THE TASK
Begin at the first line and end at the line containing "t = np.clip((x-a)/(b-a), 0, 1);". Extract exactly those lines.

DATA LINES

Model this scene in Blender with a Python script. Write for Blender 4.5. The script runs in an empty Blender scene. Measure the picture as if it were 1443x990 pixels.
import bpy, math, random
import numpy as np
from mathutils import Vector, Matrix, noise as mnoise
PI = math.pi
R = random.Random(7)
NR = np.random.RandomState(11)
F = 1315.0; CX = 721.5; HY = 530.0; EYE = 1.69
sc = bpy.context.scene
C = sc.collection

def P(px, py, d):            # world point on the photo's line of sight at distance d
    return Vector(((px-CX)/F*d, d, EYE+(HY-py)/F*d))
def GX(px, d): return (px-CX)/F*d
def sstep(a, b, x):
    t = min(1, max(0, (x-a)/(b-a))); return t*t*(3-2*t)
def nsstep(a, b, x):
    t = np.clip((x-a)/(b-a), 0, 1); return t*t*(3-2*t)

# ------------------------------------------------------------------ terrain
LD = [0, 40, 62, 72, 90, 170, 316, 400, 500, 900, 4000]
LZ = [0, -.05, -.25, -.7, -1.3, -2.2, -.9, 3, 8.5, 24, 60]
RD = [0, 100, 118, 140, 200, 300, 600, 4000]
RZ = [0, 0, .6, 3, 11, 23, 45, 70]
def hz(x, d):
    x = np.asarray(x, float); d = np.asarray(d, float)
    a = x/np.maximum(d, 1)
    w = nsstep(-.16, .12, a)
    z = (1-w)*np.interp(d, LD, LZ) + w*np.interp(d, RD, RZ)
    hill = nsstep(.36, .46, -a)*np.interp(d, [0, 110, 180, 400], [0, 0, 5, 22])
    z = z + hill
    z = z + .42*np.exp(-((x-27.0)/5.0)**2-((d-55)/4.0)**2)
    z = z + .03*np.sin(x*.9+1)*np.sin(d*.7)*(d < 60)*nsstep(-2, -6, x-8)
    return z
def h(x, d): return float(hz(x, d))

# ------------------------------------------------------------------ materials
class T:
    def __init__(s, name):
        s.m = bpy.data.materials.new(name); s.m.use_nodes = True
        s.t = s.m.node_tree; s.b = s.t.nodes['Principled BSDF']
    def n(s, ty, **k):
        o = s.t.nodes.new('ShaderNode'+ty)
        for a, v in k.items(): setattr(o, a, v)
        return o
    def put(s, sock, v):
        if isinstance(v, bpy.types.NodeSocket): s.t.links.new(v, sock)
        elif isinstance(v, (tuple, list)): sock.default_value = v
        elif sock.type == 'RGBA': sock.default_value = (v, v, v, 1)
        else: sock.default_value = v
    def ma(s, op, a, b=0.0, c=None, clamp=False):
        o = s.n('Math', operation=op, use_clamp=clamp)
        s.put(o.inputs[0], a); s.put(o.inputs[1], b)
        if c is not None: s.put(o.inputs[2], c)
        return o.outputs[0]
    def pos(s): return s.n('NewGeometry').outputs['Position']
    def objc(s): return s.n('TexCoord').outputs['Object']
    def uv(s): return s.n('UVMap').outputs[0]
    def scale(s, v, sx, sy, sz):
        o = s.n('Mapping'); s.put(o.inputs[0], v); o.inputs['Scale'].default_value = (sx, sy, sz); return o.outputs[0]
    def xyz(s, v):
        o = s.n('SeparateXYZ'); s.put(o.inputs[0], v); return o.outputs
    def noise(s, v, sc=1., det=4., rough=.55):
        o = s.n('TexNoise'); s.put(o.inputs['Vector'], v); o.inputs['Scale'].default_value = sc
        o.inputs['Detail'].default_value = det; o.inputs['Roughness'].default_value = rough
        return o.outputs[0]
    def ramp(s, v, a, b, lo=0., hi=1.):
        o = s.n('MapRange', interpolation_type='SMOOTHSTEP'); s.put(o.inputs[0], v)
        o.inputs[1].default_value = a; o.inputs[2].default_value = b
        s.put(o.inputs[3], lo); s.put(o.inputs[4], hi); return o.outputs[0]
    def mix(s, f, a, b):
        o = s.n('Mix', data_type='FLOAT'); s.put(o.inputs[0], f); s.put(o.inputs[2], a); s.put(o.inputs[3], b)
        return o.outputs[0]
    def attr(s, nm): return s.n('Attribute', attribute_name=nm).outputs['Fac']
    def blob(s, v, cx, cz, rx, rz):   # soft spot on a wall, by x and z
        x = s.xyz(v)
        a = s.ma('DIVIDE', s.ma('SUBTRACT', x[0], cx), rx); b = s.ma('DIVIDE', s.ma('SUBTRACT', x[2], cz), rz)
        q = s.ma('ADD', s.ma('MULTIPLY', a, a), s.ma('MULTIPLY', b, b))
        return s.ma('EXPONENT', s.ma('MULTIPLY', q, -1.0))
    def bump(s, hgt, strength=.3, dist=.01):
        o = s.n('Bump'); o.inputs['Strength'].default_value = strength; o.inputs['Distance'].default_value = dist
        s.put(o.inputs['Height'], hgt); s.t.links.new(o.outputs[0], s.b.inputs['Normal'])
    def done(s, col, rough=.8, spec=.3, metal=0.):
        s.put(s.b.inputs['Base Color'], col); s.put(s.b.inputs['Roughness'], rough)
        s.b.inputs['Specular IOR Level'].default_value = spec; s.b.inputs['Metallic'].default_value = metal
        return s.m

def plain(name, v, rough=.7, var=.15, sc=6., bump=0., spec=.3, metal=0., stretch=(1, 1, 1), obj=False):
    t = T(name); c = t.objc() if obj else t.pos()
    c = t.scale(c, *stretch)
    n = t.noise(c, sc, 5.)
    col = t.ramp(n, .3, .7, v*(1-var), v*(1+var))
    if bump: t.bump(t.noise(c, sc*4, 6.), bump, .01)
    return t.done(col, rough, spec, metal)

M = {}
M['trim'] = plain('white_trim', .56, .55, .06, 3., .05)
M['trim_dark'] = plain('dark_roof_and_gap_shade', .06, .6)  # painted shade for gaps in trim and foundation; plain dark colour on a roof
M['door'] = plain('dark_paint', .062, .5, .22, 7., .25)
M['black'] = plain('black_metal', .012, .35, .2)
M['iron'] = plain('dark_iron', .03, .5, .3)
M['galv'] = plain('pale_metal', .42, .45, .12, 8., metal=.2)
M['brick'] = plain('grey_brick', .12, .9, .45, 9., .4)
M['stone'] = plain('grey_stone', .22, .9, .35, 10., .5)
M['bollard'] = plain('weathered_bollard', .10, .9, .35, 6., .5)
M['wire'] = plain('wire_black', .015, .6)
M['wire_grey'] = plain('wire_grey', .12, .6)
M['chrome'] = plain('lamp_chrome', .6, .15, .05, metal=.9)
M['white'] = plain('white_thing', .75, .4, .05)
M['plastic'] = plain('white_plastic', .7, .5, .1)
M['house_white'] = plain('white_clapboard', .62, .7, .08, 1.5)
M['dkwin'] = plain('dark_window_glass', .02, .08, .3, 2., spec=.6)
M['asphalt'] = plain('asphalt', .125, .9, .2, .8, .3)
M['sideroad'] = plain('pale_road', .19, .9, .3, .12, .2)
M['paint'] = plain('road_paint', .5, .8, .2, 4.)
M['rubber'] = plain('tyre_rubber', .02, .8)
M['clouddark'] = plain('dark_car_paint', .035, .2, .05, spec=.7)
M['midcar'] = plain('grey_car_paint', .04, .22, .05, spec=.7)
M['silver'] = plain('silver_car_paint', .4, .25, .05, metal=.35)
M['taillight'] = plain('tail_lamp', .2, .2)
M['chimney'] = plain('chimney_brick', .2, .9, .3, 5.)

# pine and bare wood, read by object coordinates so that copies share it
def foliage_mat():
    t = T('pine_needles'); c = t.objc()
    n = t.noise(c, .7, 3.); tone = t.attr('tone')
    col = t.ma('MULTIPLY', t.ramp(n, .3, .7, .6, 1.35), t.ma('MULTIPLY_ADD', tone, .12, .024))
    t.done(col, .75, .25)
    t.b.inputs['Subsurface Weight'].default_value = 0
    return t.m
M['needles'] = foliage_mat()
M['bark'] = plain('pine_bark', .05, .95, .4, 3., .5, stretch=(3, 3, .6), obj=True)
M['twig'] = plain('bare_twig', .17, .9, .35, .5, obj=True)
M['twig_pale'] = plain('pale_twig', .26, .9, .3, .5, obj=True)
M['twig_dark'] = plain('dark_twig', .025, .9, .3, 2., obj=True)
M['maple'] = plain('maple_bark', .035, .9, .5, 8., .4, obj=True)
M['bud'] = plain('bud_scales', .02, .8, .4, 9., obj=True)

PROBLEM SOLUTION
Model this scene in Blender with a Python script. Write for Blender 4.5. The script runs in an empty Blender scene. Measure the picture as if it were 1443x990 pixels.
import bpy, math, random
import numpy as np
from mathutils import Vector, Matrix, noise as mnoise
PI = math.pi
R = random.Random(7)
NR = np.random.RandomState(11)
F = 1315.0; CX = 721.5; HY = 530.0; EYE = 1.69
sc = bpy.context.scene
C = sc.collection

def P(px, py, d):            # world point on the photo's line of sight at distance d
    return Vector(((px-CX)/F*d, d, EYE+(HY-py)/F*d))
def GX(px, d): return (px-CX)/F*d
def sstep(a, b, x):
    t = min(1, max(0, (x-a)/(b-a))); return t*t*(3-2*t)
def nsstep(a, b, x):
    t = np.clip((x-a)/(b-a), 0, 1); return t*t*(3-2*t)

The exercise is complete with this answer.